We got a bull once. His name was Billy, natch, & he was a big cream-colored fellow. Well, he and my brother Greg bonded, great minds and all that. Greg would tickle his poll & billy would bump the wall in front of him. Never hard, never maliciously, just BUMP. Billy was also quite good at escaping. Not to run free in the wilds of Canterbury, frankly he just seemed bored. He'd frolic & gambol about like a ¾ ton puppy, dodging my parents' efforts. He'd stop & give them that sideways look that dogs will give you when they're playing, like: “Ooo! Come on, you almost had me that time! You're getting so nearrrr...PYSCH!” & then romp off in another direction. He made it 2.5 miles downhill to the Canterbury Center once, & I'm sure my parents were THRILLED when the big box truck came to take Billy for a ride *ahem*.

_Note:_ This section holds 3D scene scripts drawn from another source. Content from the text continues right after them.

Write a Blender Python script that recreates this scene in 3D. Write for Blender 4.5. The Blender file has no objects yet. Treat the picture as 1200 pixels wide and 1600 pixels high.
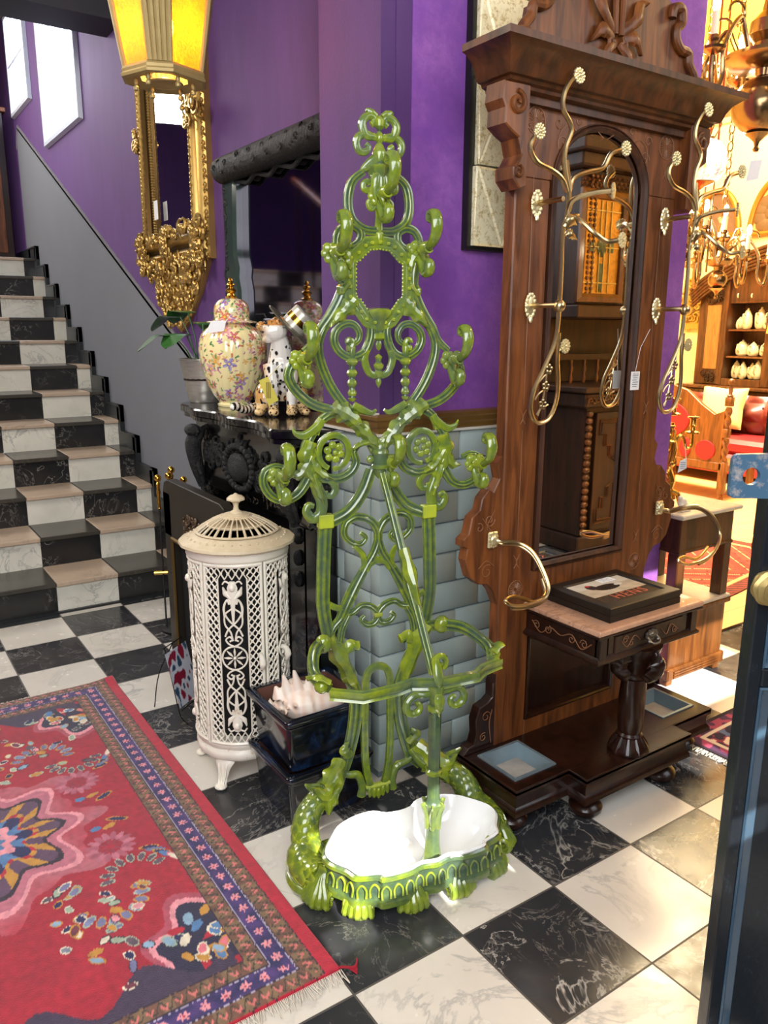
import bpy, bmesh, math, random
from mathutils import Vector, Matrix
from mathutils import noise as mn
random.seed(7)
PI=math.pi
sc=bpy.context.scene
COL=sc.collection
# ------------------------------------------------------------------ camera
RM=Matrix(((0.8272102751847016,-0.5618717190135059,0.00483032107195519),
 (-0.12330929584376937,-0.1899144820459422,-0.9740263379743564),
 (0.5481952008065776,0.8051289715828325,-0.2263832168809675)))
CP=Vector((-0.47868782682511973,-4.272284430673889,1.517580104105569))
FPX=1223.93
cam=bpy.data.cameras.new('camera'); co=bpy.data.objects.new('camera',cam); COL.objects.link(co)
cam.sensor_fit='VERTICAL'; cam.sensor_height=36.0; cam.sensor_width=27.0; cam.lens=FPX/1600*36.0
cam.clip_start=0.02; cam.clip_end=100
m4=Matrix.Identity(4)
for i in range(3):
    m4[i][0]=RM[0][i]; m4[i][1]=-RM[1][i]; m4[i][2]=-RM[2][i]; m4[i][3]=CP[i]
co.matrix_world=m4
sc.camera=co
# ------------------------------------------------------------------ view + light
sc.view_settings.view_transform='Standard'
sc.view_settings.look='None'
sc.view_settings.exposure=0.55
sc.view_settings.gamma=1.0
sc.view_settings.use_curve_mapping=False
w=bpy.data.worlds.new('sky'); sc.world=w; w.use_nodes=True
bg=w.node_tree.nodes['Background']; bg.inputs[0].default_value=(0.72,0.84,1.0,1); bg.inputs[1].default_value=0.55
def area(name,loc,target,sx,sy,power,col,spread=None):
    l=bpy.data.lights.new(name,'AREA'); l.shape='RECTANGLE'; l.size=sx; l.size_y=sy; l.energy=power; l.color=col
    if spread: l.spread=spread
    o=bpy.data.objects.new(name,l); COL.objects.link(o); o.location=loc
    d=Vector(target)-Vector(loc); o.rotation_euler=d.to_track_quat('-Z','Y').to_euler(); return o
def lamp(name,loc,power,col,r=.03):
    l=bpy.data.lights.new(name,'POINT'); l.energy=power; l.color=col; l.shadow_soft_size=r
    o=bpy.data.objects.new(name,l); COL.objects.link(o); o.location=loc; return o
# area lights added inside the front wall for assumed daylight, no doorway built
area('assumed_daylight',(-0.6,-5.1,2.2),(0.8,-2.0,0.9),3.2,2.6,165,(0.95,0.97,1.0))
area('assumed_daylight_right',(2.6,-5.1,2.6),(1.6,-2.2,0.8),2.4,1.8,42,(0.88,0.94,1.0))
# fill light added above the head of the stairs, no skylight built
area('landing_fill',(-0.6,3.8,4.0),(0.2,1.0,0.8),1.8,1.2,60,(1.0,0.96,0.9))
area('hall_overhead_area',(-1.2,-0.8,3.2),(0.2,-0.6,0.6),1.0,1.0,38,(1.0,0.93,0.82))  # area light high over the hall, without a fitting
# the warm showroom
area('showroom_overhead_area',(5.6,0.4,4.3),(5.4,0.2,0.0),2.6,2.6,430,(1.0,0.84,0.56),spread=math.radians(110))  # area light added over the showroom, without a fitting
area('showroom_wall_fill',(6.6,0.6,4.7),(8.5,1.2,2.9),2.0,2.0,170,(1.0,0.90,0.66))  # added to brighten the yellow far wall, no fitting there
area('showroom_ceiling_area',(5.2,-0.2,4.0),(6.8,0.6,5.25),1.2,1.2,60,(1.0,0.88,0.55))  # area light aimed up at the ceiling, without a fitting
SUN_DIR=Vector((0.10,0.80,-0.62)).normalized()
sl=bpy.data.lights.new('sun','SUN'); sl.energy=9.0; sl.angle=0.006; sl.color=(1.0,0.96,0.88)
so=bpy.data.objects.new('sun',sl); COL.objects.link(so); so.rotation_euler=SUN_DIR.to_track_quat('-Z','Y').to_euler()

# ------------------------------------------------------------------ materials
def srgb(h):
    h=h.lstrip('#'); r=[int(h[i:i+2],16)/255 for i in (0,2,4)]
    return tuple(c/12.92 if c<=0.04045 else ((c+0.055)/1.055)**2.4 for c in r)+(1.0,)
class NT:
    def __init__(s,name):
        s.m=bpy.data.materials.new(name); s.m.use_nodes=True; s.t=s.m.node_tree; s.b=s.t.nodes['Principled BSDF']
    def n(s,ty,**k):
        o=s.t.nodes.new(ty)
        for a,b in k.items():
            if a.startswith('i_'):
                key=a[2:]; key=int(key) if key.isdigit() else key.replace('_',' ')
                o.inputs[key].default_value=b
            else: setattr(o,a,b)
        return o
    def l(s,a,b): s.t.links.new(a,b)
    def coord(s,scale=(1,1,1),kind='Object',rot=(0,0,0)):
        tc=s.n('ShaderNodeTexCoord'); mp=s.n('ShaderNodeMapping'); mp.inputs['Scale'].default_value=scale; mp.inputs['Rotation'].default_value=rot
        s.l(tc.outputs[kind],mp.inputs[0]); return mp.outputs[0]
    def noise(s,vec,scale,detail=4,rough=.55,dist=0):
        o=s.n('ShaderNodeTexNoise'); o.inputs['Scale'].default_value=scale; o.inputs['Detail'].default_value=detail
        o.inputs['Roughness'].default_value=rough; o.inputs['Distortion'].default_value=dist
        s.l(vec,o.inputs['Vector']); return o.outputs['Fac']
    def ramp(s,fac,stops):
        o=s.n('ShaderNodeValToRGB'); e=o.color_ramp.elements
        while len(e)<len(stops): e.new(0.5)
        for i,(p,c) in enumerate(stops): e[i].position=p; e[i].color=c
        s.l(fac,o.inputs[0]); return o.outputs[0]
    def mix(s,fac,a,b,mode='MIX'):
        o=s.n('ShaderNodeMix',data_type='RGBA',blend_type=mode)
        for val,i in ((fac,0),(a,6),(b,7)):
            if hasattr(val,'is_linked') or hasattr(val,'links'): s.l(val,o.inputs[i])
            else: o.inputs[i].default_value=val
        return o.outputs[2]
    def math(s,op,a,b=0.0,c=None):
        o=s.n('ShaderNodeMath',operation=op)
        for i,v in enumerate((a,b) if c is None else (a,b,c)):
            if hasattr(v,'links'): s.l(v,o.inputs[i])
            else: o.inputs[i].default_value=v
        return o.outputs[0]
    def bump(s,h,strength=.3,dist=.01):
        o=s.n('ShaderNodeBump'); o.inputs['Strength'].default_value=strength; o.inputs['Distance'].default_value=dist
        s.l(h,o.inputs['Height']); s.l(o.outputs[0],s.b.inputs['Normal'])
    def set(s,col=None,rough=None,metal=None,coat=None,spec=None,**k):
        if col is not None:
            if hasattr(col,'links'): s.l(col,s.b.inputs['Base Color'])
            else: s.b.inputs['Base Color'].default_value=col
        if rough is not None:
            if hasattr(rough,'links'): s.l(rough,s.b.inputs['Roughness'])
            else: s.b.inputs['Roughness'].default_value=rough
        if metal is not None: s.b.inputs['Metallic'].default_value=metal
        if coat is not None: s.b.inputs['Coat Weight'].default_value=coat; s.b.inputs['Coat Roughness'].default_value=.06
        if spec is not None: s.b.inputs['Specular IOR Level'].default_value=spec
        return s.m
def plain(name,c,rough=.5,metal=0,var=.25,scale=12,coat=None,bump=0,c2=None,spec=None):
    t=NT(name); v=t.coord(); f=t.noise(v,scale,5)
    a=srgb(c); b=srgb(c2) if c2 else tuple(x*(1-var) for x in a[:3])+(1,)
    t.set(t.mix(t.math('MULTIPLY',f,1.0),a,b),rough,metal,coat,spec)
    if bump: t.bump(t.noise(v,scale*5,3),bump,.004)
    return t.m
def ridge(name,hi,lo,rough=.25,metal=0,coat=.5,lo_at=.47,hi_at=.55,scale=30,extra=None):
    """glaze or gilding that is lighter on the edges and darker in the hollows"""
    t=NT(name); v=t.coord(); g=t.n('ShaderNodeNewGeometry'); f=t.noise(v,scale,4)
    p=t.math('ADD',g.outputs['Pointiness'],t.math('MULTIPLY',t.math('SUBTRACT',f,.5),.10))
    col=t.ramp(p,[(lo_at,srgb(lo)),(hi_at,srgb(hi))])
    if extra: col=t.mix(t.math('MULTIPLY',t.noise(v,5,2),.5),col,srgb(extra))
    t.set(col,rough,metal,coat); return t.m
def vcol(name,rough=.4,coat=None,metal=0,bump=0,bs=200):
    t=NT(name); a=t.n('ShaderNodeAttribute'); a.attribute_name='col'; t.set(a.outputs['Color'],rough,metal,coat)
    if bump: t.bump(t.noise(t.coord(),bs,2),bump,.004)
    return t.m
def wood(name,c1,c2,rough=.35,grain=(1,1,9),coat=.25,scale=7):
    coat*=.45
    t=NT(name); v=t.coord((grain[0]*1.0,grain[1],1.0/grain[2]) if True else grain); f=t.noise(v,scale*4,6,.6,.6); g=t.noise(t.coord(),2.5,3)
    f2=t.ramp(f,[(.36,(0,0,0,1)),(.64,(1,1,1,1))]); c=t.mix(f2,srgb(c1),srgb(c2)); c=t.mix(t.math('MULTIPLY',g,.5),c,srgb(c2)); t.set(c,rough,0,coat,.35); t.bump(f,.06,.002); return t.m
def emit(name,c,s):
    t=NT(name); t.b.inputs['Base Color'].default_value=srgb(c); t.b.inputs['Emission Color'].default_value=srgb(c); t.b.inputs['Emission Strength'].default_value=s; return t.m
def marble(t,v,base,vein,vs=3.0,amt=.5,width=.06):
    n1=t.noise(v,vs,6,.62,1.4); k=t.math('ABSOLUTE',t.math('SUBTRACT',n1,.5)); 
    ve=t.ramp(k,[(0,(1,1,1,1)),(width,(0,0,0,1))]); cl=t.noise(v,vs*.6,3)
    ve=t.math('MULTIPLY',ve,t.ramp(cl,[(.45,(0,0,0,1)),(.65,(1,1,1,1))]))
    return t.mix(t.math('MULTIPLY',ve,amt),base,vein)
def cloudy(t,v,a,b,s=6): return t.mix(t.noise(v,s,6,.6),a,b)
M={}
t=NT('checker_floor'); v=t.coord()
sx=t.n('ShaderNodeSeparateXYZ'); t.l(v,sx.inputs[0])
ux=t.math('DIVIDE',sx.outputs[0],.33); uy=t.math('DIVIDE',sx.outputs[1],.33)
fx=t.math('FLOOR',ux); fy=t.math('FLOOR',uy)
par=t.math('FLOORED_MODULO',t.math('ADD',t.math('ADD',fx,fy),101.5),2.0); blk=t.math('GREATER_THAN',par,1.0)
# each tile is cut from another slab: shift the veining per tile
cb=t.n('ShaderNodeCombineXYZ'); t.l(t.math('MULTIPLY',t.math('SINE',t.math('ADD',t.math('MULTIPLY',fx,12.9),t.math('MULTIPLY',fy,78.2))),9.0),cb.inputs[2]); t.l(t.math('MULTIPLY',fy,1.37),cb.inputs[0]); t.l(t.math('MULTIPLY',fx,2.11),cb.inputs[1])
va=t.n('ShaderNodeVectorMath',operation='ADD'); t.l(v,va.inputs[0]); t.l(cb.outputs[0],va.inputs[1]); vv=va.outputs[0]
wh=marble(t,vv,cloudy(t,vv,srgb('#e4e0d8'),srgb('#c6c1b8'),5),srgb('#7d8288'),2.6,.55,.03)
wh=t.mix(t.math('MULTIPLY',t.noise(vv,1.2,2),.3),wh,srgb('#cdbda2'))
bk=marble(t,vv,cloudy(t,vv,srgb('#20242b'),srgb('#3c3a3a'),9),srgb('#cfcac2'),2.3,.9,.010)
bk=marble(t,vv,bk,srgb('#8d8880'),5.5,.8,.012); bk=marble(t,vv,bk,srgb('#c9c3b8'),1.3,.9,.005)
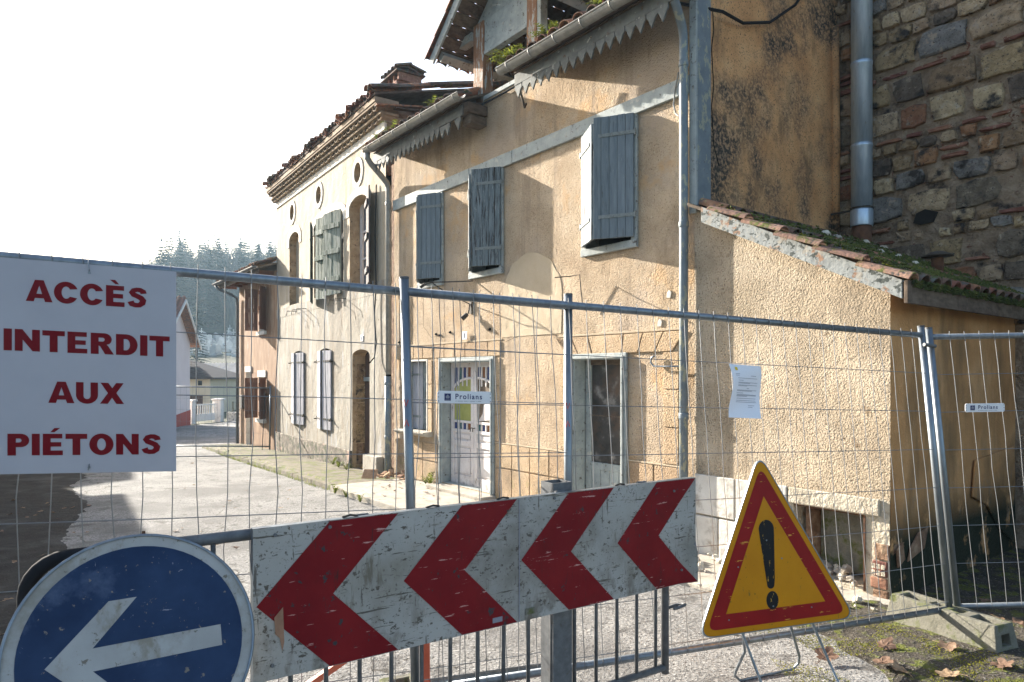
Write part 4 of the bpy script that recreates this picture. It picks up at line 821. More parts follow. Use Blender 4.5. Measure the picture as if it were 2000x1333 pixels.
# openings of the pale house
M().box(FB, 1.56, 1.68, 3.42, 5.05, -.25, -.20).build('window_frame', 'white_wood', HB); M().box(FB, .82, .92, 3.42, 5.05, -.25, -.20).build('window_frame', 'white_wood', HB)
wn = M().box(FB, .925, 1.555, 3.42, 5.05, -.245, -.235).build('window', 'pane', HB)
for z in (3.44,3.98,4.5,5.0): M().box(FB, .925, 1.555, z-.018, z+.018, -.234, -.205).build('glazing_bar', 'white_wood', wn)
M().box(FB, 1.22, 1.27, 3.42, 5.05, -.234, -.204).build('glazing_bar', 'white_wood', wn)
shutter(HB, FB, .80, 3.36, 5.06, .46, 163, 1, 'grey_shutter_b', 4, (.25,.85,-.25), batten=True, tilt=-.6)
shutter(HB, FB, 3.83, 3.30, 4.98, .47, 22, -1, 'green_wood', 3, (.3,-.35), batten=False, smt='iron')
shutter(HB, FB, 2.06, 3.36, 5.02, .62, 13, 1, 'green_shutter_b', 4, (.3,.85,-.3), batten=True, tilt=.4)
shutter(HB, FB, 2.70, 3.30, 4.98, .40, 8, 1, 'green_shutter_b', 3, (.3,.85,-.3), batten=True, off=.13, tilt=-.5)
M().prism(arched(2.05,3.85,3.42,5.10,.16), FB, -.25, -.24).build('window', 'dark', HB)
M().prism(arched(4.95,5.72,3.42,5.12,.18), FB, -.19, -.16).build('infill', 'plaster_b', HB)
for x0, x1 in ((2.70,3.55),(4.52,5.45)):
    c = (x0+x1)/2; wdt = (x1-x0)/2
    shutter(HB, FB, x0+.0, .60, 2.25, wdt-.015, 6, 1, 'white_shutter_b', 3, (.22,-.22), smt='iron', off=.004)
    shutter(HB, FB, x1-.0, .60, 2.25, wdt-.015, 10, -1, 'white_shutter_b', 3, (.22,-.22), smt='iron', off=.004)
    for zz in (.8,2.02):
        for xx in (x0-.05, x1+.05): M().tube([FB(xx,zz,0),FB(xx,zz,.09)], .014, 6).build('hinge_pin', 'iron', HB)
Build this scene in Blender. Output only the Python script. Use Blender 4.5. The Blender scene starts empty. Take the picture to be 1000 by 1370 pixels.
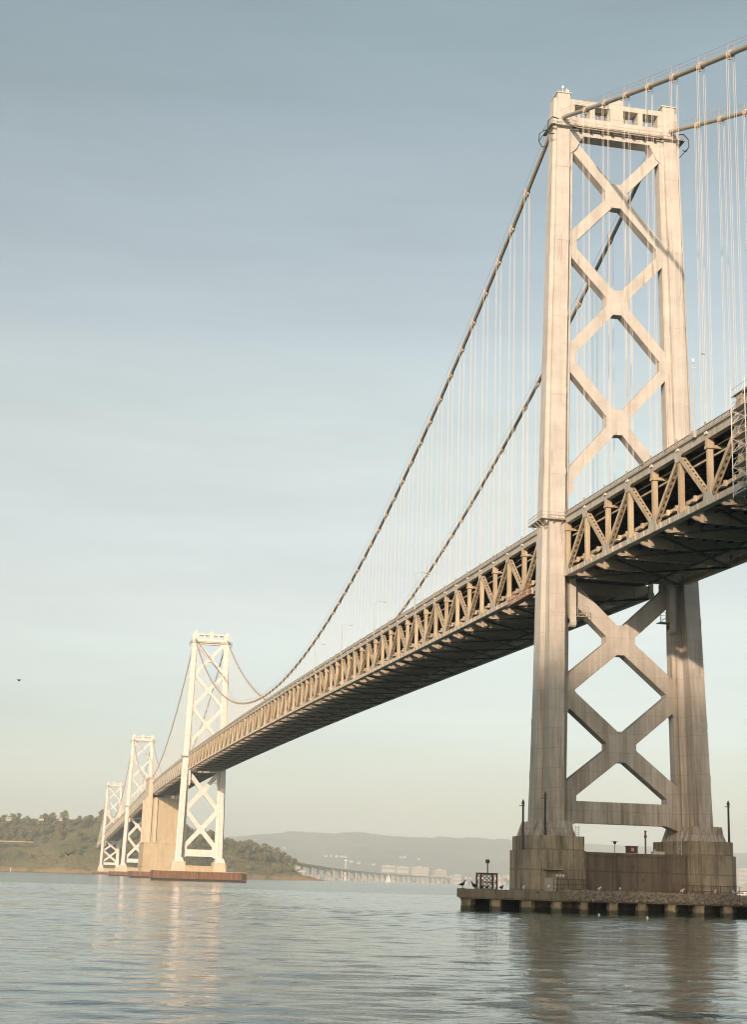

“Where's Billy going?” Greg wailed as his friend was led into the truck.

My parents thought, & thought like the very wind.

“Camp!” They told him, and Greg, again, not the brightest candle on the abra, accepted this, as we'd gone to camp the previous year & it seemed feasible, and a thoughtfully non-speciesist sort of gesture on my parents' part.

Late fall that year we were eating dinner when Greg said wistfully: “I wonder when Billy's coming back from camp.”

I, at approximately 8 or 9 years old gave Greg what possibly was my first look of disbelieving scathe.

“Greg.” I intoned blankly. “It's October, and we're eating HAMBURGERS.”

“Isn't hamburger chopped ham?” he asked, eyes darting to his half finished burger.

(Insert Matrix-like slow motion shot of my mother turning from washing dishes in the sink in a vain attempt to shut my piehole in time to avoid the inevitable HERE.)

“NO! It's chopped BILLY!” I yelled in glee as my brother dissolved into a neon chartreuse grand mal hissy fit.

I don't even REMEMBER that ass beating.